As utilities strive to bring the best value to their customers and their shareholders, finding the proper balance between the additional cost of increased rigor in the inspection process and the costs of missing rejects in a utility’s wood pole plant can feel like a guessing game.

With this study, the asset management company has provided an updated, quantified view of the differences in the effectiveness of various combinations of standard industry methods of utility pole inspection. This study recontextualizes the average groundline reject effectiveness for all inspection processes in thick and thin sapwood species using a research program never before conducted in the wood pole inspection industry. Utilities can now understand the realistic average reject effectiveness values for each process anywhere in the United States.

While the most effective inspection process available in any species is still a full excavate inspection, these results provide data-based comparisons to better understand the average reject effectiveness of any combination of other inspection methods. Additionally, by comparing these processes against the full excavate inspection, the gold standard of inspection in the utility industry, the asset management company, which conducted the study, has created a benchmark that any future inspection method can be measured against.

For thick sapwood species, there is so little difference between the most common partials, pole owners should prioritize the most operationally efficient partial program moving forward. Additionally, non-condition-based partials and sound and bore processes performed so poorly that their very existence as viable inspection programs are in question.

Conversely, for thin sapwood poles, condition-based partials performed almost as well as the full excavate inspection in finding groundline rejects, with the non-condition-based partials and sound and bore processes providing a lower level of performance.

Robert Batchelor is the product manager, Pole Inspection and Treatment at Osmose. He holds a BS in chemistry from Armstrong University. Batchelor is an active member of AWPA and ASC 05, which provides standards and dimensions for wood poles. In his current role, he oversees the design, development and implementation of Osmose’s wood pole inspection and treatment products and services.

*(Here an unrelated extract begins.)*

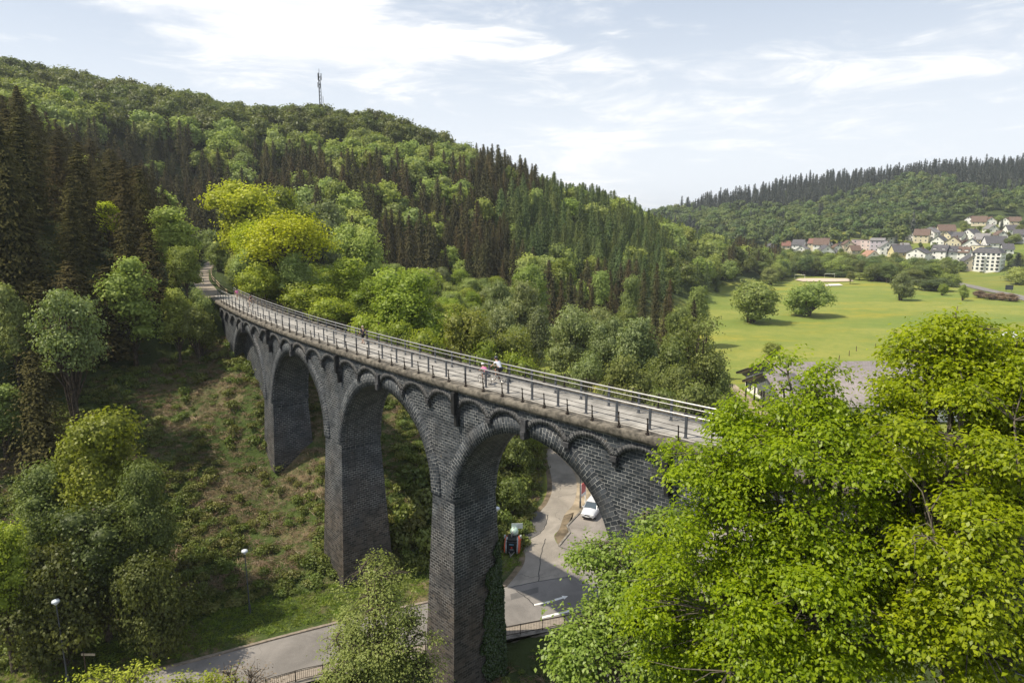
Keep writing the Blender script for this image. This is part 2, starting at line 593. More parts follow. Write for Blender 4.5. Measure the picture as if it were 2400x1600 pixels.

Nelson Bingel has more than 30 years of industry experience focused on structural aspects of overhead lines. He received a BSME degree from Purdue University and has worked on research and development of improved structure inspection processes and restoration systems along with software for field strength and loading evaluation. Bingel was chairman of the Strength and Loading Subcommittee of the NESC for the last two code cycles and has been chairman of the full NESC Committee since 2016. He is also vice chairman of the Accredited Standards Committee O5, which develops standards for new wood poles and crossarms. While active on the NESC, Bingel also worked at Osmose for over 30 years.